Everything is now running in *CALLER (for some time) which results in all
service programs running in DAG because of triggers running there which I
would not prefer but don't seem to have any choice.

On Thu, Oct 7, 2010 at 1:43 PM, Charles Wilt <charles.wilt@xxxxxxxxx> wrote:

On Thu, Oct 7, 2010 at 8:41 AM, Larry Ducie <larry_ducie@xxxxxxxxxxx>
wrote:
> Maybe the problem you describe is a side effect of the DB being
sandwiched between your calling code and your trigger. I'd imagine IBM had
to do some serious smoke/mirrors stuff there to try and take the DB out of
the equation when using a trigger with *CALLER. I'd imagine the DB runs in
the DAG so there'd be two control boundaries in there but I'm sure a trigger
running in *CALLER still takes the AG from the object that called the DB
code. This suggests there's some serious fudging going on in there to make
that happen!. Maybe they haven't got it quite right yet.

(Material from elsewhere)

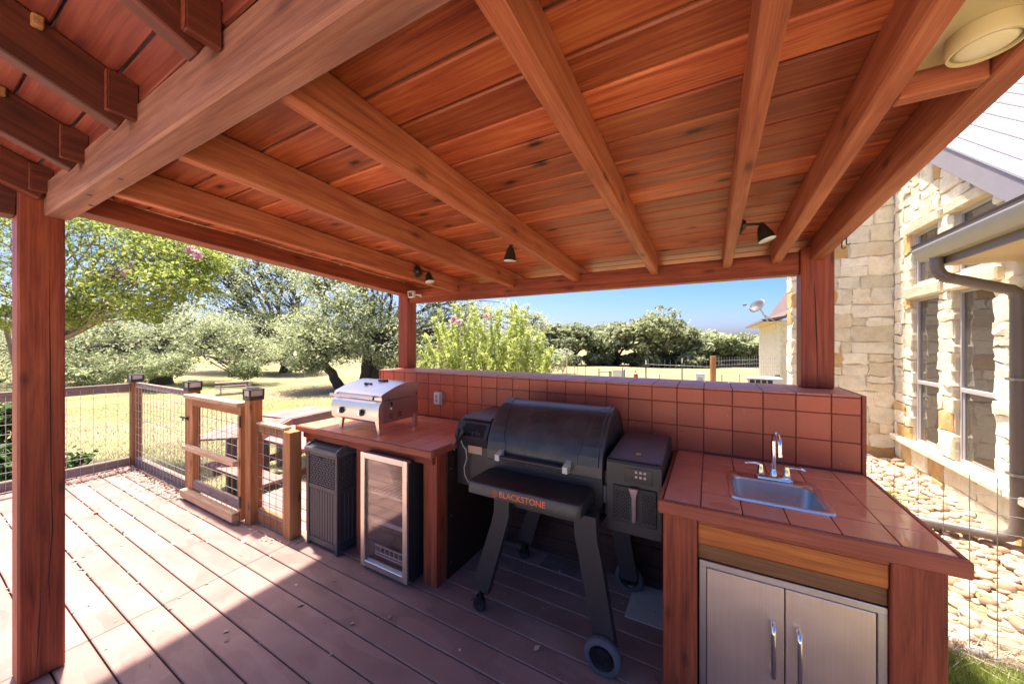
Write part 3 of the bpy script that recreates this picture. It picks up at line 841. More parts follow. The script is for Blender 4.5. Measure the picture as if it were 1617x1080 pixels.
# sink
def rrect(x0, x1, y0, y1, r, z, n=6):
    out = []
    for cx_, cy_, a0 in ((x1-r, y1-r, 0), (x0+r, y1-r, 90), (x0+r, y0+r, 180), (x1-r, y0+r, 270)):
        for k in range(n):
            a = R(a0 + 90 * k / (n - 1)); out.append((cx_ + r*math.cos(a), cy_ + r*math.sin(a), z))
    return out
def loops_mesh(m, loops, close_last=True):
    n = len(loops[0]); b = []
    vs = [p for l in loops for p in l]; fs = []
    for i in range(len(loops) - 1):
        for k in range(n): fs.append((i*n+k, i*n+(k+1) % n, (i+1)*n+(k+1) % n, (i+1)*n+k))
    if close_last: fs.append(tuple((len(loops)-1)*n + k for k in range(n)))
    m.add(vs, fs); return m
sink = thing('bar_sink', 'small stainless steel drop-in sink set in the right tiled counter', 'sink', (0.265, 2.02, 0.91))
m = MB(); x0, x1, y0, y1 = SK
loops_mesh(m, [rrect(x0, x1, y0, y1, 0.028, 0.9105), rrect(x0+0.002, x1-0.002, y0+0.002, y1-0.002, 0.028, 0.917), rrect(x0+0.008, x1-0.008, y0+0.008, y1-0.008, 0.026, 0.9185),
               rrect(x0+0.022, x1-0.022, y0+0.022, y1-0.072, 0.04, 0.9165), rrect(x0+0.027, x1-0.027, y0+0.027, y1-0.077, 0.04, 0.908)], False)
part('sink_rim', m, M['sinksteel'], sink, auto=50)
m = MB()
loops_mesh(m, [rrect(x0+0.027, x1-0.027, y0+0.027, y1-0.077, 0.04, 0.908), rrect(x0+0.033, x1-0.033, y0+0.033, y1-0.083, 0.045, 0.82), rrect(x0+0.045, x1-0.045, y0+0.045, y1-0.095, 0.05, 0.785), rrect(x0+0.07, x1-0.07, y0+0.07, y1-0.12, 0.04, 0.775)])
part('bowl', m, M['sinksteel'], sink, auto=60)
m = MB(); m.lathe([(0.0, 0.001), (0.02, 0.001), (0.032, 0.004), (0.034, 0.0)], 20, (0.265, 2.0, 0.7755)); part('drain', m, M['chrome'], sink, sm=True)
# faucet
fx, fy, fz = 0.283, 2.178, 0.9185
fau = thing('faucet', 'chrome gooseneck faucet with two lever handles standing behind the bar sink', 'faucet', (fx, fy, fz))
m = MB(); loops_mesh(m, [rrect(fx-0.078, fx+0.078, fy-0.026, fy+0.026, 0.024, fz), rrect(fx-0.077, fx+0.077, fy-0.025, fy+0.025, 0.024, fz+0.010), rrect(fx-0.066, fx+0.066, fy-0.017, fy+0.017, 0.016, fz+0.018)])
part('base_plate', m, M['chrome'], fau, auto=40)
m = MB(); m.lathe([(0.017, 0.016), (0.015, 0.035), (0.011, 0.045), (0.0105, 0.05)], 16, (fx, fy, fz))
pts = [(fx, fy, fz + 0.04), (fx, fy, fz + 0.19)]
for a in range(0, 181, 15):
    pts.append((fx + 0.006 * (1 - math.cos(R(a))), fy - 0.045 + 0.045 * math.cos(R(a)), fz + 0.19 + 0.045 * math.sin(R(a))))
pts.append((fx + 0.012, fy - 0.09, fz + 0.15))
m.tube(pts, 0.0095, 12); m.tube([pts[-1], (fx + 0.012, fy - 0.09, fz + 0.138)], 0.0115, 12)
part('spout', m, M['chrome'], fau, auto=50)
for s in (-1, 1):
    m = MB(); hx = fx + s * 0.053
    m.lathe([(0.017, 0.012), (0.016, 0.03), (0.012, 0.05), (0.010, 0.068), (0.0, 0.072)], 16, (hx, fy, fz))
    m.tube([(hx, fy, fz + 0.062), (hx + s * 0.02, fy - 0.003, fz + 0.068), (hx + s * 0.05, fy - 0.010, fz + 0.069), (hx + s * 0.066, fy - 0.013, fz + 0.066), (hx + s * 0.07, fy - 0.014, fz + 0.064)], [0.008, 0.0065, 0.006, 0.0075, 0.004], 10)
    part('lever_handle', m, M['chrome'], fau, auto=50)
# wall outlet
ob = thing('wall_outlet', 'grey weatherproof outlet box on the red tiled wall beside the steel grill', 'outlet', (-2.13, 2.5, 1.1))
m = MB(); m.box((-2.188, 2.452, 1.04), (-2.095, 2.4985, 1.153), 0.004); part('box', m, M['greyplate'], ob)
m = MB(); m.box((-2.184, 2.446, 1.044), (-2.118, 2.4515, 1.149), 0.003); part('face_plate', m, M['white_plastic'], ob)
m = MB(); m.box((-2.162, 2.442, 1.10), (-2.138, 2.4455, 1.130), 0.002); m.box((-2.162, 2.442, 1.062), (-2.138, 2.4455, 1.092), 0.002); part('socket', m, M['greyplate'], ob)

# ================================================================== PORTABLE STEEL GRILL on the left counter
gx0, gx1, gy0, gy1 = -2.69, -2.132, 1.79, 2.195
pg = thing('portable_grill', 'small stainless steel table top gas grill standing on the left tiled counter', 'grill', (-2.41, 2.0, 0.91))
m = MB()
prof = [(gy0 + 0.03, 0.99), (gy0 + 0.006, 1.01), (gy0, 1.05), (gy0 + 0.002, 1.10), (gy0 + 0.012, 1.14), (gy0 + 0.035, 1.158), (gy1, 1.158), (gy1, 0.99)]
m.extrude(prof, 'x', gx0, gx1); part('body', m, M['steel_x'], pg, auto=35)
m = MB()
prof = [(gy0 + 0.03, 1.163), (gy0 + 0.026, 1.20)] + [(gy0 + 0.026 + (gy1 - gy0 - 0.03) * t, 1.205 + 0.078 * math.sin(min(1, t * 1.25) * math.pi / 2) - 0.012 * max(0, t - 0.75) * 4) for t in (0.03, 0.1, 0.2, 0.32, 0.45, 0.6, 0.75, 0.88, 1.0)] + [(gy1, 1.255), (gy1, 1.163)]
m.extrude(prof, 'x', gx0 + 0.004, gx1 - 0.004); lid = part('lid', m, M['steel_x'], pg, auto=35)
for x in (gx0 + 0.003, gx1 - 0.001):
    m = MB(); q = [(p[0], p[1]) for p in prof]; m.extrude(q, 'x', x - 0.0025, x + 0.0025); part('lid_end_cap', m, M['steel_x'], lid)
m = MB(); m.tube([(gx0 + 0.01, gy0 - 0.012, 1.182), (gx1 - 0.04, gy0 - 0.012, 1.182)], 0.011, 12)
for x in (gx0 + 0.035, gx1 - 0.075): m.tube([(x, gy0 - 0.01, 1.182), (x, gy0 + 0.03, 1.19)], 0.006, 8)
part('handle', m, M['handle'], lid, auto=40)
for x in (-2.555, -2.315):
    m = MB(); Mx = rotM('X', 90)
    m.lathe([(0.026, 0.0), (0.026, 0.010), (0.018, 0.013)], 18, (x, gy0 - 0.0005, 1.065), Mx)
    k = part('knob', m, M['dark_bronze'], pg, auto=40)
    m = MB(); m.box((x - 0.006, gy0 - 0.035, 1.045), (x + 0.006, gy0 - 0.0105, 1.087), 0.003); part('knob_grip', m, M['handle'], k)
    m = MB(); m.lathe([(0.016, 0.010), (0.015, 0.024), (0.0, 0.026)], 14, (x, gy0, 1.065), Mx); part('knob_cap', m, M['black_gloss'], k, auto=40)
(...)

It maybe be that
particular circumstance where your issues arise and not in the general ILE
environment itself.

I'm with you Larry, I think IBM is doing something special behind the
scenes for trigger programs.

I pointed out over a year ago to Allen that his trigger (mediator)
program was using a named activation group instead of the *CALLER
that IBM recommends and that his example service programs also were
created with a named group instead of the recommend *CALLER.

That may have been why he didn't see commitment control working,
*CALLER is basically a requirement for that.